Even the biggest supermassive black holes are typically 1-10% of the stellar mass of the galactic bulges they reside in, and more typically 0.5% (e.g. see the M-sigma relation).

Only the most massive stars produce "stellar mass" black holes - so this is a tiny fraction of the stellar population and total stellar mass (<1%) because the birth stellar mass distribution is heavily biased towards low-mass stars ($N(M) \propto M^{-2.3}$).

In addition, microlensing searches have failed to find any evidence for large populations of massive compact halo objects.

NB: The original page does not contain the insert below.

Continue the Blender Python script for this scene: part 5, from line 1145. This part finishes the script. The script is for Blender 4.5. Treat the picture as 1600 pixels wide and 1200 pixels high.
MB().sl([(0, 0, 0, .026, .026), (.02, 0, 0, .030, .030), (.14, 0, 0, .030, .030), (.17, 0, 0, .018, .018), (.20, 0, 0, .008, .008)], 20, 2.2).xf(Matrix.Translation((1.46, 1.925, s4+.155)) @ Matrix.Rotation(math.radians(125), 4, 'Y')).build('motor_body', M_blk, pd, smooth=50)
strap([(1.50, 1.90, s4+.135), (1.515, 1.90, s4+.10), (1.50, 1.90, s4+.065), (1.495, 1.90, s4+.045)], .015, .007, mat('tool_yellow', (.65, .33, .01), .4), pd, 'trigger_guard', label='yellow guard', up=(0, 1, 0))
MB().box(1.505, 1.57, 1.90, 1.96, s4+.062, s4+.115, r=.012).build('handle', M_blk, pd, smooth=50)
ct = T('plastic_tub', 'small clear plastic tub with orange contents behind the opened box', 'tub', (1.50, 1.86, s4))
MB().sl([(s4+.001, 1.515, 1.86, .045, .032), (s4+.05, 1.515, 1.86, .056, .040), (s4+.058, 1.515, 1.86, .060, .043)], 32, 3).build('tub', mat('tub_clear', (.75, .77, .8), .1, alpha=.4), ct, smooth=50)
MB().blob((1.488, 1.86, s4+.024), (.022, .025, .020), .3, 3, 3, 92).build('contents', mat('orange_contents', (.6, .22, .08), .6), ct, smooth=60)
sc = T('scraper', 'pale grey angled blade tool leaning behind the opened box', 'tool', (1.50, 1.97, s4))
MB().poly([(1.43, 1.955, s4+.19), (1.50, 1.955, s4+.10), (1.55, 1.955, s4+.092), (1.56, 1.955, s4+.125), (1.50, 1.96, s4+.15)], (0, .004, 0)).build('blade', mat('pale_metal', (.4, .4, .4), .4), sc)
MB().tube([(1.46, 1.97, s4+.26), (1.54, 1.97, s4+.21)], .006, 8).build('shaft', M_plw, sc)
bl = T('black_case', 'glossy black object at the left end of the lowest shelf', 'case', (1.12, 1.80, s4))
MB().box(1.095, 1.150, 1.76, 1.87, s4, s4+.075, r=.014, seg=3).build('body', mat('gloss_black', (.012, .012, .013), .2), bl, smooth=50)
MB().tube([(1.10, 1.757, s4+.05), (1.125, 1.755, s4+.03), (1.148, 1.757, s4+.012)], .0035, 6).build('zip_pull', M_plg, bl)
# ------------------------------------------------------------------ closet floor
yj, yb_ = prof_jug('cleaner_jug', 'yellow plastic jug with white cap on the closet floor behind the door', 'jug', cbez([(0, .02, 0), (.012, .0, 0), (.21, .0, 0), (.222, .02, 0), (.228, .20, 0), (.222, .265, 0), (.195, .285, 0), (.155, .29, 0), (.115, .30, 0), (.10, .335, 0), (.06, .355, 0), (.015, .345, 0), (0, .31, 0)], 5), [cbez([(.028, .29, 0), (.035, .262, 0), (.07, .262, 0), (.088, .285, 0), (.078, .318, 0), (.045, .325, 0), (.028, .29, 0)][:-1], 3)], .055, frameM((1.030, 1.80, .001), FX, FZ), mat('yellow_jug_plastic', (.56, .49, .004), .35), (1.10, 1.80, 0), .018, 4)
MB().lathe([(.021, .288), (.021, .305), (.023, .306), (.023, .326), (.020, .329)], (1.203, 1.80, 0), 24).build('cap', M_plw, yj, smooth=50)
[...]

On top of this, it has been estimated that even the mass of baryons betrayed by their presence in stars is only of order 10% of the total baryonic mass; with most of it being spread between galaxies in the form of ionised hydrogen from the big bang (see What fraction of baryonic matter is in stars?).

So if pushed for an estimate I would say that supermassive black holes plus all the stellar-sized black holes add up to $\sim 1$% of the stellar mass and that this in turn is $\sim 0.1$% of the baryonic mass.

A more careful calculation by Fukugita & Peebles (2004), pretty much agrees with this. They say stellar and supermassive black holes account for about 0.008% of the critical density (with an uncertainty of about a factor of 2), which is 0.16% of the baryonic density.